Um jogo de referências

Artigo sobre o processo de criação da peça Memória afetiva de um amor esquecido, do grupo Os Dezequilibrados

15 de março de 2008 Processos

A companhia de teatro carioca Os dezequilibrados está em processo de trabalho. E eu me perguntei qual seria a melhor forma de escrever sobre algo que está em preparação, que ainda não se deu a ver. O registro que temos deste tipo de abordagem é, de certa forma, elogioso e instiga a formação de um público para o espetáculo. Mas este modo não parece apropriado tendo em vista uma analogia com o que o crítico de arte Clement Greenberg diz dos riscos do que é tradicional em arte: “um registro permanece vivo desde que as expectativas continuem a ser expandidas”. Isto interfere aqui no sentido de que o contato com o processo de um espetáculo cria certas expectativas. Poder vê-las formalizadas mais adiante completa o que Greenberg consideraria satisfação. Digo isto porque meu foco neste texto está relacionado com a expansão das expectativas em relação ao teatro, e às potencialidades da linguagem teatral de desenvolvimento do gosto do espectador.

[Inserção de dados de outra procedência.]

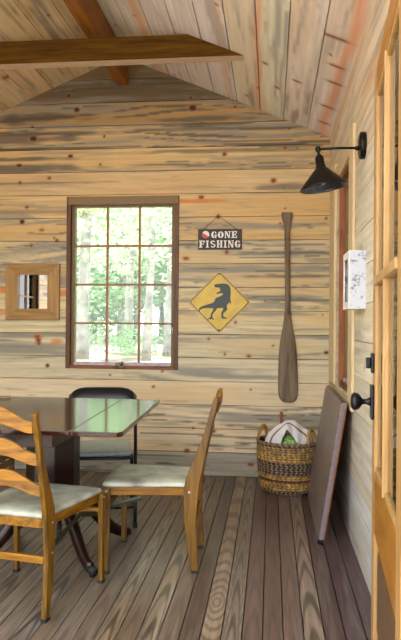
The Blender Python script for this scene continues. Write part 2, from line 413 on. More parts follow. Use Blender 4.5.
def back_feat(c, u, v, b):
    if b == 11: c = patch(c, u, v, -.66, 2.215, .30, .022, OR, .85)
    if b == 7: c = patch(c, u, v, -2.2, 1.50, .35, .05, OR, .8, 1); c = patch(c, u, v, -1.72, 1.46, .07, .035, OR, .8, 2)
    if b == 6: c = patch(c, u, v, -2.15, 1.30, .5, .028, (0.78, .50, .30), .8, 3)
    if b == 5: c = patch(c, u, v, -1.92, 1.08, .045, .055, (.72, .42, .22), .85, 4); c = patch(c, u, v, -1.76, 1.065, .075, .036, (.78, .50, .25), .8, 5)
    if b == 8: c = patch(c, u, v, -1.95, 1.63, .5, .07, (.80, .62, .36), .6, 3)
    if b == 2:
        for k, (x, z, w) in enumerate(((-.55, .34, .3), (-.2, .33, .25), (-.35, .26, .4), (-.6, .28, .2), (.05, .30, .25))):
            c = patch(c, u, v + .03 * np.sin(u * 9 + k), x, z, w, .014, (.30, .32, .31), .7, 10 + k)
    if b == 1: c = patch(c, u, v, -.45, .243, .45, .009, (.28, .28, .30), .8, 6); c = patch(c, u, v, .1, .30, .3, .008, (.35, .33, .32), .7, 16)
    if b == 14: c = patch(c, u, v, -1.9, 2.79, 1.1, .022, (.30, .27, .22), .75, 7); c = patch(c, u, v, -2.0, 2.665, .7, .012, (.2, .18, .15), .7, 8)
    if b == 13: c = patch(c, u, v, -2.1, 2.58, .6, .02, (.30, .27, .22), .7, 9); c = patch(c, u, v, -.35, 2.62, .9, .02, (.42, .38, .28), .7, 19)
    if b == 15: c = patch(c, u, v, -1.95, 2.92, .5, .05, (.26, .22, .17), .8, 11); c = patch(c, u, v, -.6, 2.88, .5, .03, (.36, .31, .22), .8, 12)
    if b == 13: c = patch(c, u, v, -2.2, 2.50, .8, .045, (.36, .32, .26), .8, 31)
    if b == 14: c = patch(c, u, v, -2.2, 2.75, .7, .05, (.34, .30, .25), .7, 32); c = patch(c, u, v, -.6, 2.80, .6, .02, (.40, .35, .26), .7, 33)
    if b == 12: c = patch(c, u, v, -1.9, 2.38, .6, .012, (.40, .37, .32), .7, 34)
    if b == 12: c = patch(c, u, v, .12, 2.32, .35, .03, (.40, .36, .28), .7, 13)
    if b == 11: c = patch(c, u, v, -2.0, 2.14, .9, .02, (.50, .46, .38), .7, 14)
    if b in (8, 9, 7): c = patch(c, u, v, .2, B0 + PITCH * b - .19 + .09, .5, .014, (.33, .31, .27), .65, 20 + b)
    for (ku, kv, ra, rb, dk) in BK:
        if v.min() - .02 < kv < v.max() + .02: c = knot(c, u, v, ku, kv, ra * .85, rb * .9, bool(dk))
    return c
TH = 0.14
planks('wall_back', boards, XL, XR, 0.008, lambda u, v, d: np.stack([u, D + d, v], 1),
       dict(seed=100, f=back_f), [back_feat], M['pine_x'], groove=.0034, depth=.014, holes=[WB], rows=17, clip=lambda u: AZ - SL * np.abs(u - AX),
       extra=[(XL, WB[0], D + .012, D + TH, -.1, 2.69), (WB[1], XR, D + .012, D + TH, -.1, 2.69),
              (WB[0], WB[1], D + .012, D + TH, -.1, WB[2]), (WB[0], WB[1], D + .012, D + TH, WB[3], 2.69),
              (XL + .35, XR - .35, D + .012, D + TH, 2.69, 2.84), (XL + .75, XR - .75, D + .012, D + TH, 2.84, 3.0), (XL + 1.15, XR - 1.15, D + .012, D + TH, 3.0, 3.17)])
# --- right wall
wb = [b for b in boards if b[0] < EAVE]
def right_f(b):
    t = [((.76, .76, .76), .3, .1, 0), ((.78, .78, .76), .25, .1, .1), ((.80, .78, .73), .2, .1, .3), ((.80, .77, .71), .2, .1, .1),
         ((.82, .78, .70), .2, .1, 0)]
    if b < 5: t = t[b]
    elif b < 11: t = ((.86, .82, .73), .12, .05, .05)
    else: t = ((.85, .78, .68), .15, .05, .4)
    return dict(base=t[0], stain=t[1], dark=t[2], red=t[3], knots=1.0)
planks('wall_right', wb, YF, D, 0.03, lambda u, v, d: np.stack([XR + d, u, v], 1), dict(seed=300, f=right_f), [], M['pine_y'],
       holes=[WR], rows=10, clip=lambda u: np.full_like(u, EAVE),
       extra=[(XR + .012, XR + TH, YF, WR[0], -.1, EAVE), (XR + .012, XR + TH, WR[1], D + TH, -.1, EAVE),
              (XR + .012, XR + TH, WR[0], WR[1], -.1, WR[2]), (XR + .012, XR + TH, WR[0], WR[1], WR[3], EAVE)])
planks('wall_left', wb, YF, D, 0.05, lambda u, v, d: np.stack([XL - d, u, v], 1), dict(seed=500, f=back_f), [], M['pine_y'],
       holes=[WL], rows=8, clip=lambda u: np.full_like(u, EAVE),
       extra=[(XL - TH, XL - .012, YF, WL[0], -.1, EAVE), (XL - TH, XL - .012, WL[1], D + TH, -.1, EAVE),
              (XL - TH, XL - .012, WL[0], WL[1], -.1, WL[2]), (XL - TH, XL - .012, WL[0], WL[1], WL[3], EAVE)])
# --- ceiling: boards run from front to back on both slopes
cs = math.sqrt(1 + SL * SL)
hw = 0.186                                # horizontal width of a ceiling board
xs = []
x = 0.459 - 0.0
while x > AX: xs.append(x); x -= hw
xs.append(AX); xs = xs[::-1]
cb = [(a, b) for a, b in zip(xs[:-1], xs[1:]) if b - a > 0.02]
lb = [(2 * AX - b, 2 * AX - a) for a, b in cb][::-1]
allb = lb + cb
def ceil_f(b):
    r = random.Random(b * 5 + 1)
    if b < len(lb): return dict(base=(.84 + r.uniform(-.03, .03), .74, .59), stain=r.uniform(.2, .45), dark=.25, red=.25, knots=1.5, stain_col=(.50, .45, .40))
    return dict(base=(.88, .855 + r.uniform(-.02, .02), .82 + r.uniform(-.03, .03)), stain=r.uniform(.2, .42), dark=.02, red=.0, knots=.6, stain_col=(.60, .595, .58))
def ceil_feat(c, u, v, b):
    # salmon heartwood stripes running along some boards
    for x, w, k in ((.400, .030, .85), (-.095, .020, .75), (-.33, .022, .4), (-.90, .028, .6)):
        wx = x + .012 * np.sin(u * 2.3) + .008 * np.sin(u * 6.1)
        t = np.exp(-((v - wx) / w) ** 2) * k * (0.6 + 0.4 * fb(u * 3, v * 40, 8, 2))
        c = mix(c, (0.88, .58, .42), t)
    for (ky, kx, ra, rb) in ((4.9, .385, .012, .03), (4.55, .38, .012, .034), (4.1, .385, .012, .034), (3.85, .37, .012, .03), (3.5, .33, .012, .05), (4.55, .03, .014, .012), (4.2, -.05, .014, .012), (4.7, -.10, .014, .012),
                            (4.95, -.2, .012, .010), (4.3, .16, .012, .02), (4.7, -2.02, .02, .02), (3.9, -1.9, .02, .02), (4.5, -1.72, .016, .016)):
        if v.min() < kx < v.max(): c = knot(c, u, v, ky, kx, ra, rb)
    for (ky, kx, ra, rb) in ((5.0, .17, .22, .03), (4.8, .1, .35, .012), (4.9, -.16, .3, .03), (4.6, .25, .4, .02)):
        if v.min() < kx < v.max(): c = patch(c, u, v, ky, kx, ra, rb, (.52, .49, .45), .6, 3)
    return c
o = planks('ceiling', allb, YF - .1, D, 0.025, lambda u, v, d: np.stack([v, u, AZ - SL * np.abs(v - AX) + d], 1),
           dict(seed=700, f=ceil_f), [ceil_feat], M['pine_c'], rows=12, groove=0.004, depth=.02)
bm = nb()
for s in (-1, 1):
    e = (XR - AX) + .3
    prism(bm, [(0, .016), (e, .016 - SL * e), (e, .12 - SL * e), (0, .12)], lambda a, b: Vector((AX + s * a, YF - .1, AZ + b)), lambda a, b: Vector((AX + s * a, D + .3, AZ + b)))
struct(obj('ceiling', bm, M['outer']))
# --- floor
fx0 = -0.025 - FP * 37
fbd = [(fx0 + FP * k, fx0 + FP * (k + 1)) for k in range(45)]
fcol = {}
def floor_f(b):
    xc = fx0 + FP * (b + .5); r = random.Random(b * 3 + 5)
    k = b - 37            # board 37 starts at x=-.025
    named = {-3: (.52, .46, .39), -2: (.47, .43, .39), -1: (.41, .335, .32), 0: (.40, .33, .32), 1: (.44, .38, .355), 2: (.53, .48, .44), 3: (.345, .275, .285), 4: (.35, .28, .29),
             5: (.36, .29, .30), 6: (.37, .30, .31), -4: (.35, .30, .27), -5: (.45, .40, .35), -6: (.51, .46, .39), -7: (.45, .40, .35), -8: (.50, .45, .38), -9: (.44, .40, .36)}
    if k in named: base = named[k]
    else:
        q = r.uniform(.40, .50); base = (q, q * .905, q * .80)
    return dict(base=tuple(v * q for v, q in zip(base, (.99, .97, .98))), stain=r.uniform(.1, .35), dark=.12, red=0, stain_col=(.42, .40, .37), knots=.15)
def cathedral(c, u, v, b):
    k = b - 37; vc = fx0 + FP * (b + .5); r = random.Random(b)
    strong = k in (-3, 2, -6, -8, -12, -15, -2)
    amp = (.34 if k == -3 else .46) if strong else .16
    off = r.uniform(0, 6)
    if k == -3:      # bullseye knot
        e = .22 * np.log1p(np.abs(u - 2.83) / .22); d = np.sqrt((e / 2.6) ** 2 + (v + .228) ** 2)
        ph = d * 380 + 1.5 * fb(u * 3, v * 30, 4, 2)
    else:
        w = (v - vc) / (FP * .5)
        ph = (u * 3.1 + off + w * w * (2.4 + 1.5 * np.sin(u * 1.3 + off))) * 5.5
    s = np.sin(ph + 2.0 * fb(u * 2, v * 40, b, 2))
    c = c * (1 + .10 * (amp > .2) - amp * sstep(-.1, .9, s))[:, None]
    c = c * (.92 + .14 * fb(u * 1.5, v * 150, b + 9, 2))[:, None]
    return c
planks('floor', fbd, YF, D, 0.016, lambda u, v, d: np.stack([v, u, -d], 1), dict(seed=900, f=floor_f), [cathedral], M['deck'],
       rows=19, groove=0.0028, extra=[(XL, .62, YF, D, -.12, -.0125)], depth=.012)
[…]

A montagem dos Dezequilibrados, que está prevista para estrear em maio no Oi Futuro, é intitulada Memória afetiva de um amor esquecido e trata-se de uma recriação do filme Brilho eterno de uma mente sem lembranças de Michel Gondry. O termo recriação foi utilizado pela dramaturga do espetáculo Rosyane Trotta e diz respeito, nesse caso, a uma leitura da interface cinema e teatro. Então, podemos pensar em como um processo de recriação, ou de leitura, pode ser um campo de experiência para a elaboração de uma linguagem cênica que contenha uma qualidade de força ativa na relação com a recepção.

Para começar, o teatro foi visto por Platão como um lugar em que a comunidade assiste ao desempenho doloroso (trágico) dos atores, porém, numa situação de passividade. Uma dicotomia intransponível estaria configurada, de tal modo que impediria a possibilidade de que o espectador pudesse agir na vida de modo diferente após um espetáculo. O teatro foi rejeitado pelo filósofo.  Uma comunidade ideal precisa da ação transformadora dos indivíduos. Mas o procedimento de leitura indica outra perspectiva para o teatro.

Os processos de pesquisa e construção dos espetáculos dos Dezequilibrados são realizados em conjunto e discutidos por todos os seus integrantes. Esta característica está formalizada no nome do grupo, que parece indicar o desejo de fugir da homogeneidade. Um dos elementos que fazem parte da construção da cena são os exercícios de ‘composição’. Estes exercícios são inspirados no trabalho da diretora artística do SITI Company, Anne Bogart, e se assemelham ao que conhecemos por improvisações. Uma das suas particularidades é que são feitas algumas demandas aos atores. Estas demandas aglutinam elementos cuidadosamente pensados no sentido de serem conteúdos formais que conversam, neste caso, com os processos de realização do filme/referência. Os atores ficam responsáveis por uma criação prévia, ou seja, têm tempo e espaço para realizarem suas próprias leituras.

Este procedimento propõe um deslocamento das funções tradicionais do dramaturgo e do diretor. O que quero dizer é que os atores atribuem sentidos às demandas fragmentadas que recebem, e estes sentidos são multiplicados em seguida pelos primeiros (dramaturgo e diretor), como numa estrutura de caixa chinesa.

Mas a idéia de recriação não deve significar uma volta total ao indivíduo. Deve ser considerada como uma apropriação pelos esquemas de representação dos grupos sociais. Em outras palavras, o que está na cabeça das pessoas se relaciona com o que está em jogo no mundo. E o que sustenta o funcionamento social é o jogo tácito que estabelecemos em nossas trocas, e que está engendrado em todos nossos processos de aprendizado. Portanto, parece que o pressuposto do qual parte a montagem dos Dezequilibrados tem condições de possibilidades de desmontar certos mecanismos tradicionais. Tanto os mecanismos de concepção da linguagem teatral, quanto os da recepção do público.

Se a experiência de arte é sempre uma questão de associações, como diz Greenberg, um espetáculo construído sob este princípio apresenta uma série de pequenas leituras do objeto de referência. Isto parece se contrapor à idéia de um saber que é transmitido a um público impassível, na medida em que dissemina múltiplas condições de imaginação. E a imaginação é a faculdade que Kant diz ser fundamental para a experiência estética.

Referência bibliográfica:

GREENBERG, Clement. Estética domésticaobservações sobre a arte e o gosto. Tradução André Carone. São Paulo: Cosac Naify, 2002.